After testing the solenoid for many cycles, there is little heat generated in the coil and plunger. It all depends on the actual solenoid, but with the pulsing, the solenoid is only energized a fraction of the time. The optional diode across the solenoid's coil is sometimes called a snubber diode and is beneficial to the circuit. For any motor, light, component, or solenoid, always allow for air to circulate freely around these potentially warm parts. I always like to check these things regularly for signs of heating. If you tend to leave these projects activated unattended, it is best to mount them in metal and keep any warm component away from combustible materials. A timing circuit that limits its use, instead of being constantly moving, will extend the life of the project and avoid over-heating issues.

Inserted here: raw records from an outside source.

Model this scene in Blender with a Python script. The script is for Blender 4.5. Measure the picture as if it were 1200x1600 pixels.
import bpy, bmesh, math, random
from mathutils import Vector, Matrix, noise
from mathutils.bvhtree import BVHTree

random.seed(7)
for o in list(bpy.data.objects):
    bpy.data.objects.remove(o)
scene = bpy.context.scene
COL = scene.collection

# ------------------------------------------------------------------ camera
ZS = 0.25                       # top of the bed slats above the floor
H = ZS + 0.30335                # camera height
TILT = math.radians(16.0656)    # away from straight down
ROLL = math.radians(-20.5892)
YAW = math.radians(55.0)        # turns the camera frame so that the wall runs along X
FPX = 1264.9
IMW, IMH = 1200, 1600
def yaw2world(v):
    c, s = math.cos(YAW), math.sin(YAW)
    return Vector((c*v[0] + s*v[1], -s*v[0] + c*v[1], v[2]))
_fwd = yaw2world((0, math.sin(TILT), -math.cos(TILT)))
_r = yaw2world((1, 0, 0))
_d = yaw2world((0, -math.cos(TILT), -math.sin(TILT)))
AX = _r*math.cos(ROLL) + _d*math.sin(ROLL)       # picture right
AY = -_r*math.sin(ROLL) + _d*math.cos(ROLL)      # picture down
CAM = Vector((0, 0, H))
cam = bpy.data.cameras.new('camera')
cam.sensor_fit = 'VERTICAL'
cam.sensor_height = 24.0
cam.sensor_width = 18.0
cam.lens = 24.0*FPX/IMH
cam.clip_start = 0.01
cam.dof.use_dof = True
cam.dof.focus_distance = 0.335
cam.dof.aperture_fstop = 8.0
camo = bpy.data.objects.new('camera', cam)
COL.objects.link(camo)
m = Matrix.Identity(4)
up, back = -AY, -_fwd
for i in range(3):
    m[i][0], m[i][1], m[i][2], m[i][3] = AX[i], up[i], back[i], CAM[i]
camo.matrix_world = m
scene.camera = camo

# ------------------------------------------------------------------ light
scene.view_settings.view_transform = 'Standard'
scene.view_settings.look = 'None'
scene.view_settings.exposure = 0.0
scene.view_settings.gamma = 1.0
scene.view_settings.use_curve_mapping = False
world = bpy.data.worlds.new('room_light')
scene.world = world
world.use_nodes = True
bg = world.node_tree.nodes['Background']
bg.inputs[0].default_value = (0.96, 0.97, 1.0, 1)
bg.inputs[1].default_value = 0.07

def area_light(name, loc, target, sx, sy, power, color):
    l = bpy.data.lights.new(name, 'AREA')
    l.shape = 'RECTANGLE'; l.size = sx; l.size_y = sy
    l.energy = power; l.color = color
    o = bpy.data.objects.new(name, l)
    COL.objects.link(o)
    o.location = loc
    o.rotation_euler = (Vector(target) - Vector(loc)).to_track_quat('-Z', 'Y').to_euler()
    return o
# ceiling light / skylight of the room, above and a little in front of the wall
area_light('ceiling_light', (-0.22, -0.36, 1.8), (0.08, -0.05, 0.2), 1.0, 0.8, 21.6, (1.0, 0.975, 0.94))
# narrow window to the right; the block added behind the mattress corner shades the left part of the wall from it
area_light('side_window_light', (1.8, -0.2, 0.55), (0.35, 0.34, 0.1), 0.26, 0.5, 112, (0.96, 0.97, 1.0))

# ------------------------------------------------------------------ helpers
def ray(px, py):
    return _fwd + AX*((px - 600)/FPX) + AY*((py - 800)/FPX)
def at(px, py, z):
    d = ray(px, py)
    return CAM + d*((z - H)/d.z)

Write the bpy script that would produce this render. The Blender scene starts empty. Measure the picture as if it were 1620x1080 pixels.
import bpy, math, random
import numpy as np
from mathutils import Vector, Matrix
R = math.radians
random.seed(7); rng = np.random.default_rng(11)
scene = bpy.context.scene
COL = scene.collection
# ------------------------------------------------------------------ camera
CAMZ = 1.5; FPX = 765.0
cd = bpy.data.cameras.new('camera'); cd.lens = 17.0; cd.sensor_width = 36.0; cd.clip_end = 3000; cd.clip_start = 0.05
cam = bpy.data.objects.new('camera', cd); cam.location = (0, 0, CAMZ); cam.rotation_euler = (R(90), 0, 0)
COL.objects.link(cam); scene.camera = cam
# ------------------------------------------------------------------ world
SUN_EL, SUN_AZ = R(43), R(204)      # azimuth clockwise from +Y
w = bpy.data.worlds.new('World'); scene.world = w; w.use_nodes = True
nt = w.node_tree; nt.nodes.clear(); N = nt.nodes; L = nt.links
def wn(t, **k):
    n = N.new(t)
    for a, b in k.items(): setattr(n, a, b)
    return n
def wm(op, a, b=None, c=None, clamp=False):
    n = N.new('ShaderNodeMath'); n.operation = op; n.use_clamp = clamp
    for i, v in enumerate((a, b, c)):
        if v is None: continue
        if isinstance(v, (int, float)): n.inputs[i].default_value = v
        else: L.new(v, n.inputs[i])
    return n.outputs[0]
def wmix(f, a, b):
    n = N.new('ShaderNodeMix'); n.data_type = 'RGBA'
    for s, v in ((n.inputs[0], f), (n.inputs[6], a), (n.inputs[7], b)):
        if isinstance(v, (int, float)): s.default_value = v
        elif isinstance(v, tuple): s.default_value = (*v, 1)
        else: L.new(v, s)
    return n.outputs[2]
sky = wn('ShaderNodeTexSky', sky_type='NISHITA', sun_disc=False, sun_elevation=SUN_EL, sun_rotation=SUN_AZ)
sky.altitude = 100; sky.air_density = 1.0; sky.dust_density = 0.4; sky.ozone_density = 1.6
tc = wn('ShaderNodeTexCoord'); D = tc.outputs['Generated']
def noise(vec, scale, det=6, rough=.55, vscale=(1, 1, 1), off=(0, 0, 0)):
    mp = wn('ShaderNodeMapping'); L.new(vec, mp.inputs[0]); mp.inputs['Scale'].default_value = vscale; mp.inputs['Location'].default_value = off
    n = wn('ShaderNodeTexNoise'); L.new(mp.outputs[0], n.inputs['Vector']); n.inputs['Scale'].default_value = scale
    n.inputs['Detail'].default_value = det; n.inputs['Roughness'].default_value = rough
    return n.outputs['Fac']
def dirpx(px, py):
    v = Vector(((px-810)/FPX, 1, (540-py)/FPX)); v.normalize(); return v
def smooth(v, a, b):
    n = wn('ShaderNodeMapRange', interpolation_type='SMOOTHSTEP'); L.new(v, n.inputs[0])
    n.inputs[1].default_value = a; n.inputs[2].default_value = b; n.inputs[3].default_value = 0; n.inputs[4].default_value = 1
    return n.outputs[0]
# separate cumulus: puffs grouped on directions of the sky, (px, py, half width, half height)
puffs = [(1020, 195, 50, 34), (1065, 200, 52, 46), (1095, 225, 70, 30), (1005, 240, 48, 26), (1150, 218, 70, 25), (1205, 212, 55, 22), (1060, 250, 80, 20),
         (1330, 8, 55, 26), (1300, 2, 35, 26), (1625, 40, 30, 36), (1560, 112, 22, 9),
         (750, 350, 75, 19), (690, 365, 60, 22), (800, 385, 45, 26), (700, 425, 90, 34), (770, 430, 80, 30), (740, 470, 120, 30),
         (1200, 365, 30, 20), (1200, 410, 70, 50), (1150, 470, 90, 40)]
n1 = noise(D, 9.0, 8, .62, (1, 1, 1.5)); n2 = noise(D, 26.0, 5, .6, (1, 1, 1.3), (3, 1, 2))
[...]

Having a surface-mounted animation is easier to install and repair, as compared to one that is recessed into the layout's surface. For this project, only a small hole needs to be drilled in the plywood surface. Like with the lions and elephant bath scene, some extra lighting, like footlights, will help greatly.

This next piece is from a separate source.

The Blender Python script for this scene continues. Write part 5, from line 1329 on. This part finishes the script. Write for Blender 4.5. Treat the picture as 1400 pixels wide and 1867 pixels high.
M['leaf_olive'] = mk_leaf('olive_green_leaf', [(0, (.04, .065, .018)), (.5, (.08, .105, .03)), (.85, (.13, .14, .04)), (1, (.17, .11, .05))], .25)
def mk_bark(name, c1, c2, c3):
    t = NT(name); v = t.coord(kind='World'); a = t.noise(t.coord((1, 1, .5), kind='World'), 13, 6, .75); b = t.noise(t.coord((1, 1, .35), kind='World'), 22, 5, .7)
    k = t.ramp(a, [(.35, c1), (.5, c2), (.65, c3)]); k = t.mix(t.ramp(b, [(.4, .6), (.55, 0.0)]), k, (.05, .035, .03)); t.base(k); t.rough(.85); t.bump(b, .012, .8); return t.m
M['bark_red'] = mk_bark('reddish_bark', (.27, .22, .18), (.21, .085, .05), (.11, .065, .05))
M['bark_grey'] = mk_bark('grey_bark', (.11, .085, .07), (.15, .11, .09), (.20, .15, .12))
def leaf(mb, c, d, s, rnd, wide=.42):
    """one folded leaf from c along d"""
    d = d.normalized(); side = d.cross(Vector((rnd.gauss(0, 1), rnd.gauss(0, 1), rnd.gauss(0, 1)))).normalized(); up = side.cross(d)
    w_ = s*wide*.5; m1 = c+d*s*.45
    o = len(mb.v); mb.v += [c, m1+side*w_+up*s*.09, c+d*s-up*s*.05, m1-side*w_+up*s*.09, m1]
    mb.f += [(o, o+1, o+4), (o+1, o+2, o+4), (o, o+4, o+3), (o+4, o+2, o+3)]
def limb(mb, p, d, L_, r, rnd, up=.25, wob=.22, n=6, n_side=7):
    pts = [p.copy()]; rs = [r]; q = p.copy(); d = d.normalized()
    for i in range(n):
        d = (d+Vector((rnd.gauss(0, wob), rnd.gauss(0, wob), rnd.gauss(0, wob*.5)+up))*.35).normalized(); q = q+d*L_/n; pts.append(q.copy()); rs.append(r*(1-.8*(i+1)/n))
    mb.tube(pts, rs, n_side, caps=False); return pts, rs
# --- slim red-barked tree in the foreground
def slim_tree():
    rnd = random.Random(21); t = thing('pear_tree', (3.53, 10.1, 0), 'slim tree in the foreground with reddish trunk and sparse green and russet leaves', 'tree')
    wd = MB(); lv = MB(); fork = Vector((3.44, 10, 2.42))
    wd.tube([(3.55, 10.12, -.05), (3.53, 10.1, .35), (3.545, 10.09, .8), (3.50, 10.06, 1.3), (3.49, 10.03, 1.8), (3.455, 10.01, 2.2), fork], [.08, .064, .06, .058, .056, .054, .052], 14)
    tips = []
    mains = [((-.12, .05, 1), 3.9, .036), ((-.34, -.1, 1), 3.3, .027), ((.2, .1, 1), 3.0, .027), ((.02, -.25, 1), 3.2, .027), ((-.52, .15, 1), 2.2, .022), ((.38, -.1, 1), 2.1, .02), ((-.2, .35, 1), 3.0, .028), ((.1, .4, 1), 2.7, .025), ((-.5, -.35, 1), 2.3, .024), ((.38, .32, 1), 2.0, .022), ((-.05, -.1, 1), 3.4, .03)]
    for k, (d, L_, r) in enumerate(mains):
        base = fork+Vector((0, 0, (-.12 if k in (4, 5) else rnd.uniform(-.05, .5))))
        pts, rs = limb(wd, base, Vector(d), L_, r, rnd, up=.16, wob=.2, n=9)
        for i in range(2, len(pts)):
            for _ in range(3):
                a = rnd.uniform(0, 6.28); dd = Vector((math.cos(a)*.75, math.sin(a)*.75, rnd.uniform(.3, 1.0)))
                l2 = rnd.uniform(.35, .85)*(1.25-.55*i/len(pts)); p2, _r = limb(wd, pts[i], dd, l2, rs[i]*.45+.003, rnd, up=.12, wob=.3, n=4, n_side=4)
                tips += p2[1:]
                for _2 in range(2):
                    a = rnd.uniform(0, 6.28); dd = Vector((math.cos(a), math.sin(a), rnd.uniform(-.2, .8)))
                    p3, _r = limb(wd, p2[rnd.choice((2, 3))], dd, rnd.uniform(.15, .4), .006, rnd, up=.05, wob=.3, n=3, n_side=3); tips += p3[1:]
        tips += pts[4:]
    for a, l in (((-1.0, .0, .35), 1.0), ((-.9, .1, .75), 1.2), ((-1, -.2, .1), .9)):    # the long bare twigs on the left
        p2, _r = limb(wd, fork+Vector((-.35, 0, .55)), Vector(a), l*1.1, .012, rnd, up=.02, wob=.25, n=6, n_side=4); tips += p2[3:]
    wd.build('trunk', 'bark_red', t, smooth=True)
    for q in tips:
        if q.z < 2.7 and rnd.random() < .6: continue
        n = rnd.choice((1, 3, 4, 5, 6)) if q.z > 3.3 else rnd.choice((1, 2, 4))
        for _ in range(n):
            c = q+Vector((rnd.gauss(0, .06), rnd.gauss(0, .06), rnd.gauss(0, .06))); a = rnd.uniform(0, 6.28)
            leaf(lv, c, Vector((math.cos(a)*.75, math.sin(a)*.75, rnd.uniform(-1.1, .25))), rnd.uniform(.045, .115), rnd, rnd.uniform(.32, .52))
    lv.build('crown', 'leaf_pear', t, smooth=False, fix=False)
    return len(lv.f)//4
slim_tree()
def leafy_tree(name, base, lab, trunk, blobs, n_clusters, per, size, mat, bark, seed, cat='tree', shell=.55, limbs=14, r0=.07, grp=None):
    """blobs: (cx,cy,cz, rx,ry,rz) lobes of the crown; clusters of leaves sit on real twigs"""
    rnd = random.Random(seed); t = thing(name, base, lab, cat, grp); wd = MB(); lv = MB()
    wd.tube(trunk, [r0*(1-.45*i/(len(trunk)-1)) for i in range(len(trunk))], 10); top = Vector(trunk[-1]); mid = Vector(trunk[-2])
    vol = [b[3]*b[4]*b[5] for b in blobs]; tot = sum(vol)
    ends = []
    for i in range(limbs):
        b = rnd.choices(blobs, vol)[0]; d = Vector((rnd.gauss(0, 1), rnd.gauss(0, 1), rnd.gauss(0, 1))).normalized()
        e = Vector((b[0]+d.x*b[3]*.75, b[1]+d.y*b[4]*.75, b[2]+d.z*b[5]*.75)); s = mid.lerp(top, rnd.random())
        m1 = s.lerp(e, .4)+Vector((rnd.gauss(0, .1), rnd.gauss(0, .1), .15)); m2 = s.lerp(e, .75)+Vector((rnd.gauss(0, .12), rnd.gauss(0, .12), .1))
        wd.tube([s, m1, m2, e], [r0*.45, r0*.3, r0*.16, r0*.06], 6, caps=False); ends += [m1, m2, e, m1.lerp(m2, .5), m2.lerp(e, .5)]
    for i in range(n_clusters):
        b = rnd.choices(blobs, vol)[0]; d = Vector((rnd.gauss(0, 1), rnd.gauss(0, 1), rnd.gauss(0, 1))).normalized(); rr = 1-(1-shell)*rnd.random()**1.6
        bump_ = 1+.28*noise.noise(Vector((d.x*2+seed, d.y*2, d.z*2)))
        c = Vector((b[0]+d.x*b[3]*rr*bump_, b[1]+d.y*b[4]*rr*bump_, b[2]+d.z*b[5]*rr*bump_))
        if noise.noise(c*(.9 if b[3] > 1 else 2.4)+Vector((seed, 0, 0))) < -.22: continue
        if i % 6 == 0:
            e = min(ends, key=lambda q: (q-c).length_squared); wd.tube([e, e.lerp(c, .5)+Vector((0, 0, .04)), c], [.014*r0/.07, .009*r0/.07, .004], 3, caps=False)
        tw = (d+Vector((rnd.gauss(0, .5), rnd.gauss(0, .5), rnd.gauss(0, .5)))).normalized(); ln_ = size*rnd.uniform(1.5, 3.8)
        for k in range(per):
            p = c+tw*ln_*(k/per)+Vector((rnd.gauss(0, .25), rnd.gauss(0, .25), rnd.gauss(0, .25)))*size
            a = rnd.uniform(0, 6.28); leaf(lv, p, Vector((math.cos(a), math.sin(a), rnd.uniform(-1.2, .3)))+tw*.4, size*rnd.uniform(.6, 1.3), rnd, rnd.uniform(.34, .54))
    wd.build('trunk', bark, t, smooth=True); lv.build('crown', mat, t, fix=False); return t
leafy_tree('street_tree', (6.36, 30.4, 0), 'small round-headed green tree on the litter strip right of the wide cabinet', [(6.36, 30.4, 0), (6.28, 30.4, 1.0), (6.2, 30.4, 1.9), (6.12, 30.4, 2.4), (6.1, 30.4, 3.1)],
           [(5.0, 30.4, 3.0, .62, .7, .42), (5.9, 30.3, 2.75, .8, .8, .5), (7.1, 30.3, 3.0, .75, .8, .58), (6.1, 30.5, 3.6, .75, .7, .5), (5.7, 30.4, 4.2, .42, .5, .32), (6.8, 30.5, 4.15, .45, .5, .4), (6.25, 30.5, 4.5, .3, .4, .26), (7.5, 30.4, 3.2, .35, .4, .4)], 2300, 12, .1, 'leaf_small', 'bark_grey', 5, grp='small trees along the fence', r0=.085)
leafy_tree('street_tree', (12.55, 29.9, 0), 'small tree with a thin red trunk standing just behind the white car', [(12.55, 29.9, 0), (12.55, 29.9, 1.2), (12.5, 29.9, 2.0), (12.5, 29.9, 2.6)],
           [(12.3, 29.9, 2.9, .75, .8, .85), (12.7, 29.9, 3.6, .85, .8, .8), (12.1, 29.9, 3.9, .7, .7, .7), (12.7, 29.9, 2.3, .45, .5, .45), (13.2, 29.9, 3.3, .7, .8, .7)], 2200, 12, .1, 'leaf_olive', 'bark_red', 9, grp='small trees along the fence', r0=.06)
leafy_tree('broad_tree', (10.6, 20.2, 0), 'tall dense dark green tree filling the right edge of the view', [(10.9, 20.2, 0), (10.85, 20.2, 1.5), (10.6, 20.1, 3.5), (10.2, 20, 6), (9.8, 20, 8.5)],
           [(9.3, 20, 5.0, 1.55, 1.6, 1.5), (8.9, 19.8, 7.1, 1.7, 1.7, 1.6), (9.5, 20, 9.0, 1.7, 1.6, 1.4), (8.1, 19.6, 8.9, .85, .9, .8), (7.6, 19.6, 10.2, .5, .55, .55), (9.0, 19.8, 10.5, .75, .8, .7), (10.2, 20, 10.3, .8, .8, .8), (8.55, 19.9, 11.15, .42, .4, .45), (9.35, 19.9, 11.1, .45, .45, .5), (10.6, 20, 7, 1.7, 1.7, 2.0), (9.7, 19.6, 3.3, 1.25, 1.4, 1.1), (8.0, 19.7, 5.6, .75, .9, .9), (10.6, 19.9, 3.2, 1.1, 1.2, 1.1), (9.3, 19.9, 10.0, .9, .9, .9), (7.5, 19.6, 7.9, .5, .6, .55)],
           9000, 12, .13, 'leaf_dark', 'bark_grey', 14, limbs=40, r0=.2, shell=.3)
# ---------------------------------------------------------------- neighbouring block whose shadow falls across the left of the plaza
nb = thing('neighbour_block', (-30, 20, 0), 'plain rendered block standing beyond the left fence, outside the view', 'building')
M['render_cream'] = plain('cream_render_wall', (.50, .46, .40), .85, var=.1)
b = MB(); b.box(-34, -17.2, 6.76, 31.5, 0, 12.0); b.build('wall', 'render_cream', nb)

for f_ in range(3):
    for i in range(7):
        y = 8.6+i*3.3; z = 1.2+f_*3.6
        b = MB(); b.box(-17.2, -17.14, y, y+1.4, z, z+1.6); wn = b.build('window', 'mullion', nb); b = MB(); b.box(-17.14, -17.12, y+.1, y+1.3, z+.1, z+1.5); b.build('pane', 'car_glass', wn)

This project took only minutes to construct and there was little tinkering. The solenoid has what is called a captive plunger and it doesn't need a spring since gravity will return it to the "down" position. It is a "push-type" solenoid meaning that the plunger is pushed away rather than pulled down. For the kangaroo and girl jumping rope animation, the solenoid is a "pull-type" and needs a spring, which was homemade in both projects, perhaps the hardest part was making the spring from scrap wire. With the push-type solenoid, the project is much simpler. In time I will convert the other projects to the push-type if the solenoids wear out.

Instead of papier mache for covering the base and blocks, I might just use real rocks and rock slivers piled up around the base, after painting the bare wood in rock-like colors, a mottled look. Clear Christmas tree lights can be placed among the rocks for up-lighting effects, just like in real landscaping. Just be sure to keep the bare bulbs out of sight. Lichen or other vegetation always helps to achieve a natural look. The craft stores offer many types of artificial foliage. Look for greenery that has very small leaves and cut the smaller sprigs off of the larger bunch for use among the rocks.

The flashing bulb will be placed near the power supply under the layout and positioned for easy changing. I have accumulated many of these bulbs over the years since most light sets supply one or two flashing spares. I have even bought a few cards of these flashing bulbs in different voltage ratings from 2.5, 3.5, 6, 7, and 12 volts. Placing a bit of electrical tape over the bulb will conceal its light and alter the blinking/pulsing cycle. These bulbs will blink differently when cold. Wrapping the bulb with electrical tape will make the bulb retain more warmth. Test several bulbs since they sometimes vary in their blinking, even within a particular voltage range. I use this technique in several places on the layout, even to pulse a relay, and the bulbs are surprisingly robust.